Barrow - pond barrow, Grange, Co. Sligo
Co. Sligo |
Barrows
At Grange in County Sligo, there survives a monument of a type that many people walk past without quite knowing what they are looking at.
A pond barrow is a prehistoric funerary or ceremonial earthwork in which a central hollow or depression is surrounded by a bank, essentially the reverse of the more familiar burial mound. Where a round barrow rises from the ground, a pond barrow sinks into it, its shallow basin ringed by an earthen rim. The result is something that can read as a natural feature, a dried-up pool or a quirk of the landscape, unless you know to look for the deliberate geometry of the surrounding bank.

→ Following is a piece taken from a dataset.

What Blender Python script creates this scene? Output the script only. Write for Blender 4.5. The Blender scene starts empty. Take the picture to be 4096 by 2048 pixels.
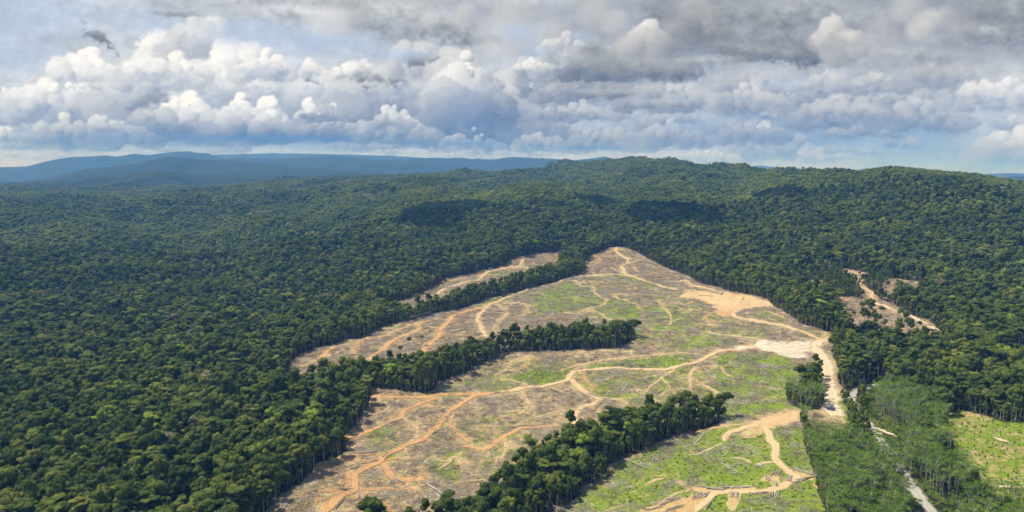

Pond barrows are rare in an Irish context, more commonly associated with the dense ceremonial landscapes of Wessex in southern England, where they cluster around major Bronze Age complexes. Their presence in Connacht is therefore noteworthy. Grange in Sligo is already a townland with deep prehistoric associations, lying close to Lough Arrow, a region that preserves a remarkable concentration of Neolithic and Bronze Age remains. The precise dating and excavation history of this particular monument are not currently documented in publicly available records, so the details of its construction and use remain uncertain. What is clear is its classification as a pond barrow, a designation that places it within a specific and unusual category of prehistoric earthwork, one that continues to prompt debate among archaeologists about its ritual function.